The representation‑theoretic backbone is sandwich cellularity, a refinement of Graham–Lehrer cellularity introduced by Brown. In Section 2 the authors show that all generalized diagram algebras admit a compatible cellular basis that respects the sandwich decomposition (shirt‑belt‑pants picture). This provides a uniform tool for indexing simples, relating Green’s relations to representation theory, and comparing different parameter choices.

To obtain concrete dimensions, the paper systematically develops Schur–Weyl dualities for the generalized diagram monoids. By constructing commuting actions of a diagram algebra and a classical group (or Lie algebra) on a tensor power V^{⊗n} of a fixed G‑module V, the authors identify the diagram algebra as the centralizer of the group action. This yields explicit decomposition multiplicities and, via classical character theory, closed formulas for the dimensions of simple modules. Sections 5 and 6 treat the semisimple regime: a typical‑highest‑weight phenomenon is proved, showing that for large n most of the weight space mass concentrates in a narrow window of highest weights. Consequently, the dimensions of simple modules follow a binomial‑type growth (e.g., for Temperley‑Lieb the dimensions are given by Catalan‑type numbers). Asymptotic formulas and sums of dimensions are derived.

In the non‑semisimple regime (Section 7) the authors show that while extensions, truncations, and exceptional low‑rank phenomena appear, the dominant growth of simple dimensions remains close to the semisimple prediction. They discuss how the cellular structure controls the Loewy layers and how twistings affect the radical.
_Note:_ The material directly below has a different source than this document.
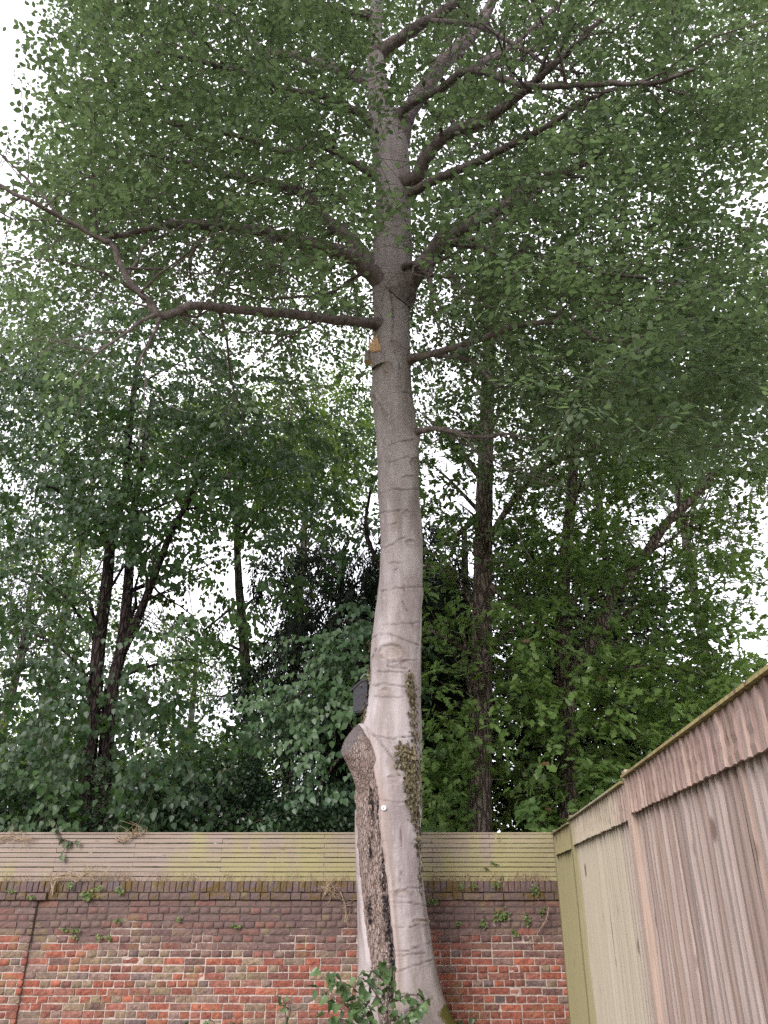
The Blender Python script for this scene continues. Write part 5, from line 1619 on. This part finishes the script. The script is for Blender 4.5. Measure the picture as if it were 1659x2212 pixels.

Overall, the paper achieves three intertwined goals: (1) it defines a large, parameter‑controlled family of diagram categories and monoids via cobordism quotients; (2) it proves that a broad class of twistings is representation‑theoretically mild, preserving simple‑module data; (3) it unifies the computation of dimensions through Schur–Weyl dualities and typical‑weight analysis. This work not only subsumes the classical Temperley‑Lieb, Brauer, and partition algebras but also provides a robust framework for studying new diagrammatic algebras arising from topological and combinatorial modifications.